We then drew up at the side of the forest and started our Jungle trek.  Again no safety briefing on how to act or respond should we actually bump into a tiger, or more likely a Rhino, we had to trust our safety to two small Nepaleese guys armed with a stick each!  At this point I have to mention that we had made friends three people from Chile (Francisco, Stephanie & Haviera) who were pretty cool, although I hoped that they were slower than Shelley and me should we bump into something orange and striped!  The trek itself was very nice passing through a misty jungle, but the only thing we managed to spot were Deer (Like you see in Richmond Park!)




After a brief stop, the guys from Chile had booked to go and wash elephants or should it be the elephants washed them. I must say although it was funny to watch I'm glad that Shelley and I hadn't booked this as the elephants we poked and pulled with a metal hook/spike too much for our liking (In fact the two girls from Chile decided not to do it after watching it).



Once we had lunch we were then taken for our last activity of the day which was an elephant back safari.  We were driven to the elephant site and were loaded in fours into what I can only describe as an upside down table on the back of the elephant and headed off into the jungle once again.  Fortunately we were joined by two very young Nepal girls, which meant we had a bit more space.  To say I was a bit nervous was an understatement as I wasn't convince about the bindings of the table to the elephant and with the lurching movement of the elephant I was convinced that we would come crashing down entangled in the table and break both my legs (apparently Shelley was thinking the same thing, but thought I would come crashing down on top of her!).  Shelley was also getting a severe lashing from the various branches and leaves along the pathways as the elephant seemed to favour her side for brushing next to trees!

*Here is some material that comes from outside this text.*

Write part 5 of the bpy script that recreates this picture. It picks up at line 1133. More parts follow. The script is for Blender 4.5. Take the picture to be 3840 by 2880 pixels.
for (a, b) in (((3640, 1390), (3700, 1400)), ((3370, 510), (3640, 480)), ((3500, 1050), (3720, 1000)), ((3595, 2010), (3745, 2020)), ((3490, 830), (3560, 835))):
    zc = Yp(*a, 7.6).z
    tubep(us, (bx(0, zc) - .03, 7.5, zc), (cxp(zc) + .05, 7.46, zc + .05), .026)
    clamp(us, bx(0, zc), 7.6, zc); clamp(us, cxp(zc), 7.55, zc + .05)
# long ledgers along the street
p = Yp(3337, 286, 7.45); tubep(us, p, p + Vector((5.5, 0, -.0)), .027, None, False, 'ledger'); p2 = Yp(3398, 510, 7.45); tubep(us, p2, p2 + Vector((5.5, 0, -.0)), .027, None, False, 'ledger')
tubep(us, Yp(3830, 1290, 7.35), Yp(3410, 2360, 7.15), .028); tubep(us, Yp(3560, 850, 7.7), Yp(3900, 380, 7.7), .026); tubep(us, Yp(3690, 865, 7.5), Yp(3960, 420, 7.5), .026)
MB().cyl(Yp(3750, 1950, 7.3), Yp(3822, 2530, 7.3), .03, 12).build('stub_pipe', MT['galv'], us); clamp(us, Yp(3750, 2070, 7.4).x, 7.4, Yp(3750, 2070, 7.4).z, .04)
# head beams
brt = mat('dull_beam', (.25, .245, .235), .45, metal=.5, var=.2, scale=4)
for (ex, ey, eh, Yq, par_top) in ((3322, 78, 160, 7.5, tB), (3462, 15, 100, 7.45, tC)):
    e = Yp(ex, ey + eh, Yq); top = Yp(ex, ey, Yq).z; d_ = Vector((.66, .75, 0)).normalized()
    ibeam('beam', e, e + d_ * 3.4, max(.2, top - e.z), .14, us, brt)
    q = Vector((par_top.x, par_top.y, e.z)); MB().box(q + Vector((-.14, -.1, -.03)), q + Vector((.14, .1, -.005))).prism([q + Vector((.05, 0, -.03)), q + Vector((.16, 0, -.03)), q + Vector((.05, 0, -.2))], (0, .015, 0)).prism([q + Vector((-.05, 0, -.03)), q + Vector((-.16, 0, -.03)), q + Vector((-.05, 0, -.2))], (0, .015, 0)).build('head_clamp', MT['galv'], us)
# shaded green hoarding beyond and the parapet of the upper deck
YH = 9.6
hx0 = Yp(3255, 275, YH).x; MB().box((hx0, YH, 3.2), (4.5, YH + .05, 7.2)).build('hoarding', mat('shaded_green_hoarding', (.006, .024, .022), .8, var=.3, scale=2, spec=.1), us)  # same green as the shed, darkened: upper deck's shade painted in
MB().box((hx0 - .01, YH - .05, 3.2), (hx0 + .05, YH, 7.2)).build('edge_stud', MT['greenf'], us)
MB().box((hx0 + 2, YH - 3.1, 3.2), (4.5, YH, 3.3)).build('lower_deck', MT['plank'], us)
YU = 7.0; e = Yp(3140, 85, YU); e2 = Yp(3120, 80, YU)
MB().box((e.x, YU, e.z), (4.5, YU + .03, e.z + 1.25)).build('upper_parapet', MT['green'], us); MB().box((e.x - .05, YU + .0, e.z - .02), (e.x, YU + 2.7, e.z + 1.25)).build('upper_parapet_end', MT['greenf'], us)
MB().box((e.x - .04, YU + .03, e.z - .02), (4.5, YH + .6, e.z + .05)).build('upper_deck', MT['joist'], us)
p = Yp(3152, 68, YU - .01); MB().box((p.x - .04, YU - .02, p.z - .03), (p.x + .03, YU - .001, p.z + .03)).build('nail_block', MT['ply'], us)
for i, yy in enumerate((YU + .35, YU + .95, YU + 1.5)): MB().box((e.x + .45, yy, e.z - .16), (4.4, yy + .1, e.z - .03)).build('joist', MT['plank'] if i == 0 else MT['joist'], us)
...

Just when we though it was going to be another trip without seeing anything, the lead elephant driver decided to go off roading (which meant both of us were now eating foliage) because he has spotted something.  That something turned out to be a Rhino and its calf and we were lucky enough to get about twenty yards from it and watch for sometime as it seemed to be unfazed by the elephants with tourists atop.  We then carried on a went though a river crossing before coming up close and personal with another Rhino, Kingfisher and crocodile combo.  The girls on the back after befriending Shelley were now at this point playing a game of, see if we can sneak leaves onto the tourists heads without them noticing.  We also saw a whole bunch of deer and birdlife, before returning two hours later.



I must say I was please to get off the beast and am now waiting for the bruising to come up on my ribs, legs and arms, but must say in spite of this it was the best part of the trip.  We purchased some banana's and fed our elephant before returning home.



We had our final evening meal before battling with the electricity/internet to book that dammed flight to India (still no luck), before getting some detailed travel information from the guys from Chile for when we visit their country, hopefully around September as they have their independence day celebrations from 18th.  We also had the offer to stay at their home with them acting as guide,  some really helpful information - thanks guys!

Tomorrow another long coach journey to Pokhara to start our mountain trekking adventure!